American President Joe Biden contends his decision to recklessly concede Afghanistan to the Pakistan-backed Taliban is one of realism and geopolitics: dispense with Afghanistan, so that America can focus on China. Shuvaloy Majumdar writes that this was a monumental misjudgment, as it has allowed China to gain a strategic foothold in the region.
Below is an excerpt from the article, which can be read in full here.
By Shuvaloy Majumdar, September 15, 2021
In the skies over the graveyard of empires, at the crossroads of civilizations, the dragon has commenced its descent.
It took two decades to ultimately break the will of the West in Afghanistan, and with it, the Pax Americana that the twin towers once stood as a testament to. American President Joe Biden contends his decision to recklessly concede Afghanistan to the Pakistan-backed Taliban is one of realism and geopolitics: dispense with Afghanistan, so that America can focus on China. This was a monumental misjudgment, as it has allowed China to gain a strategic foothold in the region.
In May 2020, I wrote that China had replaced Russia as the West’s principal rival. Of two nuclear powers, it turned Russia into a gas station and Pakistan into a colony. Behind the curtain of every international strategic consideration is the challenge posed by China, which seeks to carve its economic, political and military arteries across the face of the earth, working toward a global inversion in which an order once underpinned by America is replaced by one concentric to China.

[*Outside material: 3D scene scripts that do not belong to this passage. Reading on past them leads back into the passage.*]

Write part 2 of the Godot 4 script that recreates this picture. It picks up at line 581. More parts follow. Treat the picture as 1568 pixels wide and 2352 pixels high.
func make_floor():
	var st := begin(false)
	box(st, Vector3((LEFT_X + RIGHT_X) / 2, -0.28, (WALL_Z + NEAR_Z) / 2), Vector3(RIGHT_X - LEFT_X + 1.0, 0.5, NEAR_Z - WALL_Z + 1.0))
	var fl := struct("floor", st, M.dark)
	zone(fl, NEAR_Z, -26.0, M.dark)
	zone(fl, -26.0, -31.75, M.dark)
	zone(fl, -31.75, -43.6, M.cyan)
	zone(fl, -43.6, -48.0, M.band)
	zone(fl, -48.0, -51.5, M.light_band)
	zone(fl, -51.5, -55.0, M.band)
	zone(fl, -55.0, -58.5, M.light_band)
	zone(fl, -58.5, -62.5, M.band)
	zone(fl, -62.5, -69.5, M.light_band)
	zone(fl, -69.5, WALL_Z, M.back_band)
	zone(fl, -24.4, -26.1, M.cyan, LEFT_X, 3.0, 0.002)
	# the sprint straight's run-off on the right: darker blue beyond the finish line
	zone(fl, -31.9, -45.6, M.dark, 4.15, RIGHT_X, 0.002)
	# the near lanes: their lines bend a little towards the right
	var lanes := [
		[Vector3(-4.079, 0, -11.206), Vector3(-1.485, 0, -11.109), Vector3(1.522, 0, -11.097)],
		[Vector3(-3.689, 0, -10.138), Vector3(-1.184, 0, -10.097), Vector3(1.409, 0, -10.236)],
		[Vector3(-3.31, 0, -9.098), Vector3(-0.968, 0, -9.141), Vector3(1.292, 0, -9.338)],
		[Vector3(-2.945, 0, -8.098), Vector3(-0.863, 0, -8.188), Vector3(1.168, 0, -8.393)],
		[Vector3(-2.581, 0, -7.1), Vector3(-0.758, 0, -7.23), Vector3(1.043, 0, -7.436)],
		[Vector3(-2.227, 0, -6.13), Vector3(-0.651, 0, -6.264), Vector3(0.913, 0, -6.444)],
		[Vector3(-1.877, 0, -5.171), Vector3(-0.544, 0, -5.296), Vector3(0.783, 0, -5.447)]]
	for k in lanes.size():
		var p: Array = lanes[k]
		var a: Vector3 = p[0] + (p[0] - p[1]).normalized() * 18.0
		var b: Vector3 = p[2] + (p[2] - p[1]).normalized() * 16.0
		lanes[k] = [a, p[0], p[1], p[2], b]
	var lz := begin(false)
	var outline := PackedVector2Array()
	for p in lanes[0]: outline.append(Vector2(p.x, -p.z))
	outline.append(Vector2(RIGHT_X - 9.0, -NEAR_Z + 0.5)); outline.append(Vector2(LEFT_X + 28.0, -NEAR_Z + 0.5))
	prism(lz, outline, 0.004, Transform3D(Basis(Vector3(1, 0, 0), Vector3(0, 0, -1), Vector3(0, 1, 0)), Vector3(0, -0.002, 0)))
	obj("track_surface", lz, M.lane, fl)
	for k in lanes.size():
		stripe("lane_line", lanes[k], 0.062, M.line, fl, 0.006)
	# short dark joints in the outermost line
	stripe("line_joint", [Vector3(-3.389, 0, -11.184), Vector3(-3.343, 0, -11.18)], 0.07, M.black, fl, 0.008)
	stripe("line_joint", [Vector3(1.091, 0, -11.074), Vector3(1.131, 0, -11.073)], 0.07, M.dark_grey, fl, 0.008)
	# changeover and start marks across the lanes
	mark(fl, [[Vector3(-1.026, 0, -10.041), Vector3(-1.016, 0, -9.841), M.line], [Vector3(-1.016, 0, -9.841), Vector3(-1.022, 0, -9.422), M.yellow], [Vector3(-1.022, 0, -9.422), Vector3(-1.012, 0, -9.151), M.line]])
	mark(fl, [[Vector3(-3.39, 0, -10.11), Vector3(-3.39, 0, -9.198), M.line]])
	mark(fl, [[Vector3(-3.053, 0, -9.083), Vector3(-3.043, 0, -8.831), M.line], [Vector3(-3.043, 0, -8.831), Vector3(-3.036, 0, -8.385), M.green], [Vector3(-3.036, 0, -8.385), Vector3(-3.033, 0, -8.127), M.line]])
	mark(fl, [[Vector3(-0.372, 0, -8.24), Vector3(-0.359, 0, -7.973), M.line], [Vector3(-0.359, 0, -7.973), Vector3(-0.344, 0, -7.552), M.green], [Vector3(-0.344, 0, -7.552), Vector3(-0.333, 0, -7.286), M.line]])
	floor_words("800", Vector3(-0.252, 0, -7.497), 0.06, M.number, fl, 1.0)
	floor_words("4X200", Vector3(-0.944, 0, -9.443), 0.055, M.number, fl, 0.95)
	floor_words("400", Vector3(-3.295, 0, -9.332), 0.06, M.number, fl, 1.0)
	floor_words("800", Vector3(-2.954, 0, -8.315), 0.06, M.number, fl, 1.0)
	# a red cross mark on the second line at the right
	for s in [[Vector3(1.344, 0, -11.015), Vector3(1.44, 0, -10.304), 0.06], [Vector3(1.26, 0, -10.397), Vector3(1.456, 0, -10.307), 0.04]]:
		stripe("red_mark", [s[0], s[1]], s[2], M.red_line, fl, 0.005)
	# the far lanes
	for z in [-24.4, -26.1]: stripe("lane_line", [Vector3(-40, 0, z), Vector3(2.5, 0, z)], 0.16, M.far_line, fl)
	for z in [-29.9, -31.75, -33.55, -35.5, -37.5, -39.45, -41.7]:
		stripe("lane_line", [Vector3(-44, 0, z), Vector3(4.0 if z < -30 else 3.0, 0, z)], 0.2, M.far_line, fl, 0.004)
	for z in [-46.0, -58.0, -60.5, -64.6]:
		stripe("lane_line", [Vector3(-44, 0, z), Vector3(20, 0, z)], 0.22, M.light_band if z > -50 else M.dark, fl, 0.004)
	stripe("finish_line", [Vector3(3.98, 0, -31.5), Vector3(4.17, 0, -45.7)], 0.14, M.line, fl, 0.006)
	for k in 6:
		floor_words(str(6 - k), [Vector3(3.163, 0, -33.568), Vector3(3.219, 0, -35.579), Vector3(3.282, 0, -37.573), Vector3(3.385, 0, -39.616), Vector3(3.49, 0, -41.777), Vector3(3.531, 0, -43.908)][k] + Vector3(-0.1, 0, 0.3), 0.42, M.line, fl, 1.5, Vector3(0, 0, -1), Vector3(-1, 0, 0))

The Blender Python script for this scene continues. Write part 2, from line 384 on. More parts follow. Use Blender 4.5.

In Afghanistan, modern China isn’t encumbered by the rights of Afghans or the constitution Afghans endorsed through six elections. It isn’t concerned with upholding the rules-based order it exploited in its rise, biding its time to break the West. China’s only concerns are those of hard power, in assembling the geopolitical assets it needs to access Central Asia, the Arabian Sea and the Persian Gulf. Afghanistan’s geography is critical to China’s strategic design, while its mineral wealth is peripheral.
China’s neocolonial Belt and Road Initiative refers, explicitly, to reviving the ancient Silk Road spanning from Rome to Xi’an, part of which still exists between Pakistan and the Uyghur Autonomous Region of Xinjiang. Restoring the promise of Xi’an — the economic and cultural capital of the vibrant Tang Dynasty — is existential to Chinese Communist mythology.